Bientôt un "Giving Tuesday" à l'américaine ?

Si la mesure touche toutes les formes de mécénat à l'exception de l'aide aux plus démunis, elle inquiète particulièrement le secteur de la culture. En effet, celui-ci est confronté depuis quelque temps à un recul relatif des dons, comme le rappelait le récent rapport d'information du Sénat consacré au mécénat culturel (voir notre article ci-dessous du 30 août 2018). Longtemps privilégié par les donateurs, le mécénat culturel est désormais "passé au second rang", derrière le secteur social et se trouve aujourd'hui pratiquement à égalité avec le sport. Le social représente dorénavant 29% des entreprises mécènes pour 22% du budget total, contre 24% et 13 à 15% pour la culture (soit 500 millions d'euros).

Gabriel Attal se veut toutefois rassurant sur l'impact de ce coup de rabot sur le mécénat des entreprises et affirme sa "confiance dans leur capacité à maintenir leurs dons, et à le faire savoir". Il rappelle également qu'"aujourd'hui, plus d'une entreprise sur trois ne demande pas la déduction fiscale à laquelle elle a droit pour ses dons ! Elles s'engagent parce qu'elles estiment avoir une responsabilité sociétale, parce que les consommateurs l'attendent, et parce que leurs collaborateurs - notamment les jeunes - le leur demandent de plus en plus".
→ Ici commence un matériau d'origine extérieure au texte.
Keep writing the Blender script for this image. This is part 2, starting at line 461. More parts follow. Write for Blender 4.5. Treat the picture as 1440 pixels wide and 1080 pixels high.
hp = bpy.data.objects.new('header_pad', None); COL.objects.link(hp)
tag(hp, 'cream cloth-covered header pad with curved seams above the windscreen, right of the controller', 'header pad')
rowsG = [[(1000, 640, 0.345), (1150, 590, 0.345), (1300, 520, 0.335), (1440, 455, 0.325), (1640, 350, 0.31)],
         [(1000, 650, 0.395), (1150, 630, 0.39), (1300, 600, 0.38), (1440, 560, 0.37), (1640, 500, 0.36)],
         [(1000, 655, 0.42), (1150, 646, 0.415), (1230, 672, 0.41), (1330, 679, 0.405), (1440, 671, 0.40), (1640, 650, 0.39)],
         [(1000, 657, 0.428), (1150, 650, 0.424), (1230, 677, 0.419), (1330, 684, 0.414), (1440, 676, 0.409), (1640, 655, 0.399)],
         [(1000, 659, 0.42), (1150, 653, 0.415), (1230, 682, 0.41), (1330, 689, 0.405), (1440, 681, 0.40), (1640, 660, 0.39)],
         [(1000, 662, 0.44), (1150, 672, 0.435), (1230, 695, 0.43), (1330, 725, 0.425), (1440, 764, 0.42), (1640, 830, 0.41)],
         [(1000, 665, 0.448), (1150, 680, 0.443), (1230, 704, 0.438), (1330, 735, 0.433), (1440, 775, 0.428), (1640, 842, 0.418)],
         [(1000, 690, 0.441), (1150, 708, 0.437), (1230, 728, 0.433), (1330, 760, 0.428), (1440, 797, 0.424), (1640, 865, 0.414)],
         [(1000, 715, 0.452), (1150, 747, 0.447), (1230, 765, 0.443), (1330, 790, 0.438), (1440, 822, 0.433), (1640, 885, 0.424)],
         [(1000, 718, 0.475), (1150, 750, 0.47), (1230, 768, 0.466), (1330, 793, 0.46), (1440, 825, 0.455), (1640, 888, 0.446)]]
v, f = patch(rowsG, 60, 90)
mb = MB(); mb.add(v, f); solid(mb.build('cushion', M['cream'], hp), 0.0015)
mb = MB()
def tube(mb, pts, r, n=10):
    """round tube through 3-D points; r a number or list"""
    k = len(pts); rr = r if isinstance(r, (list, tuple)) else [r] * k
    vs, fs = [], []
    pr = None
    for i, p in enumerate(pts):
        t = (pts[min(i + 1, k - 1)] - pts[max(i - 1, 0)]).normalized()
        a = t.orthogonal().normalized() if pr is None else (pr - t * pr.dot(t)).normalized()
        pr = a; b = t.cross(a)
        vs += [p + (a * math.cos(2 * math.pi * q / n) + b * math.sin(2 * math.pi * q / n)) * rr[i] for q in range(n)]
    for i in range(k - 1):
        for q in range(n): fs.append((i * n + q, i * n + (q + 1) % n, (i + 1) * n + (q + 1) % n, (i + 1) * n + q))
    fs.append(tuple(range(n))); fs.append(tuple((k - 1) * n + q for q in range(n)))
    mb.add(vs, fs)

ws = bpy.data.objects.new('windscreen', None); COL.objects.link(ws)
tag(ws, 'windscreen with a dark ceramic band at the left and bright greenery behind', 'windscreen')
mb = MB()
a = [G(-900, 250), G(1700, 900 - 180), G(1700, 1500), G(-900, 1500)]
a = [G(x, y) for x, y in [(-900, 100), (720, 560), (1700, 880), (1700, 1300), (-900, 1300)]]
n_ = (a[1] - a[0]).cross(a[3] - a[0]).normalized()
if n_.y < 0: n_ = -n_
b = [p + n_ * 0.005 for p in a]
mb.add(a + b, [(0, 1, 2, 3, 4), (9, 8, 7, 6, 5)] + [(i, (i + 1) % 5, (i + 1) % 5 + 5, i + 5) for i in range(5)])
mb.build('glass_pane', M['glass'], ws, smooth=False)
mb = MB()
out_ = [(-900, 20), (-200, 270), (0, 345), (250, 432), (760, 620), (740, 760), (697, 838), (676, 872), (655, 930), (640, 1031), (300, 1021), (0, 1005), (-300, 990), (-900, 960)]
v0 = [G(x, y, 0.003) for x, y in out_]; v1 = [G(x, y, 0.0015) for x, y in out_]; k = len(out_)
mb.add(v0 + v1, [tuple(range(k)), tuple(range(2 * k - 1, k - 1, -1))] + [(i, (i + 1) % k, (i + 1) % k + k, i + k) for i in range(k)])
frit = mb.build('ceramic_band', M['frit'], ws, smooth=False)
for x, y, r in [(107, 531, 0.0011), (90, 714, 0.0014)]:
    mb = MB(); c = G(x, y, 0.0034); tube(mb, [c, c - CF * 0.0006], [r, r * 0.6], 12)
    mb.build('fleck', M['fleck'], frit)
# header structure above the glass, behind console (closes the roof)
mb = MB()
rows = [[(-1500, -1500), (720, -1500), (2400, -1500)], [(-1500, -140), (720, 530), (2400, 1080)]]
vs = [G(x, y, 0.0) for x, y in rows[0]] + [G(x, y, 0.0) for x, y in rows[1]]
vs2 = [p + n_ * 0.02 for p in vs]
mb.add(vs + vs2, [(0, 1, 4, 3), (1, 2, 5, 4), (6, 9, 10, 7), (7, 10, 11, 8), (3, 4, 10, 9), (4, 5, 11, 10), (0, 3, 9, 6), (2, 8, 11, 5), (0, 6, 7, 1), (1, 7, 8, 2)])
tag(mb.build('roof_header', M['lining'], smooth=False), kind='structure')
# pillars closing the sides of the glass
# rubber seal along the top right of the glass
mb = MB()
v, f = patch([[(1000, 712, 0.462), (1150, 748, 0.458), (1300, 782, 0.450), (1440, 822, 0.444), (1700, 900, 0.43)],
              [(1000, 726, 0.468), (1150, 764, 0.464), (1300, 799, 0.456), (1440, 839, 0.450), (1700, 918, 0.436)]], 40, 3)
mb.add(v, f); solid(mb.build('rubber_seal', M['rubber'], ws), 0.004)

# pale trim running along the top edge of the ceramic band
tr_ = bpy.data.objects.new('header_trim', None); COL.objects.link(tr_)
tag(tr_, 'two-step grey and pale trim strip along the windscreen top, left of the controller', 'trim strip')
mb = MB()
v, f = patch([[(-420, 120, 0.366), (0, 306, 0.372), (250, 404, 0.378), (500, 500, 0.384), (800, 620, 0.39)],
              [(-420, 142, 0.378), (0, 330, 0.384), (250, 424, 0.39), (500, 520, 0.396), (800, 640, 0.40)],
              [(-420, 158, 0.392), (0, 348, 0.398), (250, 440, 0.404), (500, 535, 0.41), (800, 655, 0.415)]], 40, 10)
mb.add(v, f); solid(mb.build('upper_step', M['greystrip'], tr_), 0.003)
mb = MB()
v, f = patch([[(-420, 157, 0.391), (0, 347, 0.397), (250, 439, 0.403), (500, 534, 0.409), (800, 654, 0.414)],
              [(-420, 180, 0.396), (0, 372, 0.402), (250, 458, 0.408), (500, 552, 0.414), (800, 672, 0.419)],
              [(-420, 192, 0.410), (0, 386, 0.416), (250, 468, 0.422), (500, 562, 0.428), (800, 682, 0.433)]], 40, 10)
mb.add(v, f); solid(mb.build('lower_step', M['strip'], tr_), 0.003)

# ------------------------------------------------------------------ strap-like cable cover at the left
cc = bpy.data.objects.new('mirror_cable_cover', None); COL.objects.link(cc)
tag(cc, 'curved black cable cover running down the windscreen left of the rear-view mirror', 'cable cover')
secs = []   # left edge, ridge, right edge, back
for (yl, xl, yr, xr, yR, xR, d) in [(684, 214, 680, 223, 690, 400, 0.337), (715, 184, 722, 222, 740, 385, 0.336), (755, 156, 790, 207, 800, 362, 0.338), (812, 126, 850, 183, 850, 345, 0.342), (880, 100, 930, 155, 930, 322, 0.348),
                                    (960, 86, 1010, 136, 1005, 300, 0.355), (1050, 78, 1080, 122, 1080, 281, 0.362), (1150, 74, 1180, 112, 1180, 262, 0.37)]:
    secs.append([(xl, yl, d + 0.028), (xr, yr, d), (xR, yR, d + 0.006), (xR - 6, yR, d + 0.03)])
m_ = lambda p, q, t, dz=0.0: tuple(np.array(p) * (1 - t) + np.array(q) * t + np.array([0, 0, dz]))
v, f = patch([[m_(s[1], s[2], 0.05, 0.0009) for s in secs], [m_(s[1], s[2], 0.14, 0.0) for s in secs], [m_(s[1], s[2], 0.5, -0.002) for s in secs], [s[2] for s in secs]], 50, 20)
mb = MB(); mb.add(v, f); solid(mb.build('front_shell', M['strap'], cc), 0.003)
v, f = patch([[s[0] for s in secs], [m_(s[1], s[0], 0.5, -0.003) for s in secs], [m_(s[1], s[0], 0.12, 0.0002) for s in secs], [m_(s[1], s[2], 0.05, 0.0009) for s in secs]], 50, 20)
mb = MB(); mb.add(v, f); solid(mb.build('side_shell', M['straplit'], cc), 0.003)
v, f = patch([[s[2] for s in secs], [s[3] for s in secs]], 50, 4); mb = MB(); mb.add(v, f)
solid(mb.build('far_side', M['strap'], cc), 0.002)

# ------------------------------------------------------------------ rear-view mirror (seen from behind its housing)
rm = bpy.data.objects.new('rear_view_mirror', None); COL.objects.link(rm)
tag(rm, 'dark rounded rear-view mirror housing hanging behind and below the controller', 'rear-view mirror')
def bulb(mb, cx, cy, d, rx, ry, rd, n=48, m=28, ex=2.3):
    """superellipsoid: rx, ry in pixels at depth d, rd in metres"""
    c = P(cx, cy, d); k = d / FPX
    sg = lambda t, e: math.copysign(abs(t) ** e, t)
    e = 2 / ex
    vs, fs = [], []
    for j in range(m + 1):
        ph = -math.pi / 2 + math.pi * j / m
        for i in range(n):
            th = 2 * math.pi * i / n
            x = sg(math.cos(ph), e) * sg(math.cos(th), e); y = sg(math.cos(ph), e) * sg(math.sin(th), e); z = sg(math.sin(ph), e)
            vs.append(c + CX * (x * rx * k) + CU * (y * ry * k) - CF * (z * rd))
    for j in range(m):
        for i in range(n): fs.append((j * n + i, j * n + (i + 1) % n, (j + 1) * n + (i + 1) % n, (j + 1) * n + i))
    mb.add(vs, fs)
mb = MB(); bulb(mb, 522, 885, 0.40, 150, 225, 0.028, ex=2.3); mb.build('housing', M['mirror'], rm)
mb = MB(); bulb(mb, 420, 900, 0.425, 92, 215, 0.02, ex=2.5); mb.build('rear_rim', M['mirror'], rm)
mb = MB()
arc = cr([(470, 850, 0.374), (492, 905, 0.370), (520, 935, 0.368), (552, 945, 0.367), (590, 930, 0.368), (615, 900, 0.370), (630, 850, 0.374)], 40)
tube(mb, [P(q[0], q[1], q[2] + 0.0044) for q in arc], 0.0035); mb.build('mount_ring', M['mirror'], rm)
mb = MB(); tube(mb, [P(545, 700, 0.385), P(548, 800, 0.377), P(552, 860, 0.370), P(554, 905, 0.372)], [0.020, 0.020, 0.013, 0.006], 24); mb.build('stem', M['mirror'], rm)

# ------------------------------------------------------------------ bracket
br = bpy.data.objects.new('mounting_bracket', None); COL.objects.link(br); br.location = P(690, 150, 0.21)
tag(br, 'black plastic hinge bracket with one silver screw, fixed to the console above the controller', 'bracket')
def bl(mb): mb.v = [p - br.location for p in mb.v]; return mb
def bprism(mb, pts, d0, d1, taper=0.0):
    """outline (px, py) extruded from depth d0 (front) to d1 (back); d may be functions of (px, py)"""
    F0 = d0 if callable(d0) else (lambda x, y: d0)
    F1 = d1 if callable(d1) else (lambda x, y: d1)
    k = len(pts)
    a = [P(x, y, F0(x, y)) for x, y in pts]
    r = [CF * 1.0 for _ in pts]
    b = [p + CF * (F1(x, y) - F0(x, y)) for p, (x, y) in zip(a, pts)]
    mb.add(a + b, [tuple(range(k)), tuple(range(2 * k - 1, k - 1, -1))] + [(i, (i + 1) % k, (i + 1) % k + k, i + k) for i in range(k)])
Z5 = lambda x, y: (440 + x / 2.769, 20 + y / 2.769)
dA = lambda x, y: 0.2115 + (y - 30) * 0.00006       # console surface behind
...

Le secrétaire d'État se veut aussi rassurant sur l'impact du passage de l'ISF à l'IFI (impôt sur la fortune immobilière). Selon lui, "il n'y a aucune raison que la forte progression observée depuis dix ans ne reprenne pas. Les toutes premières estimations montrent d'ailleurs une hausse de l'ordre de 10% à 15% des dons dans le cadre de la campagne IFI 2019". Enfin, le gouvernement annonce son intention d'organiser, chaque 3 décembre, un "Giving Tuesday", calqué sur la journée du don qui, aux États-Unis, suit de peu le "Black Friday", dédié à la consommation.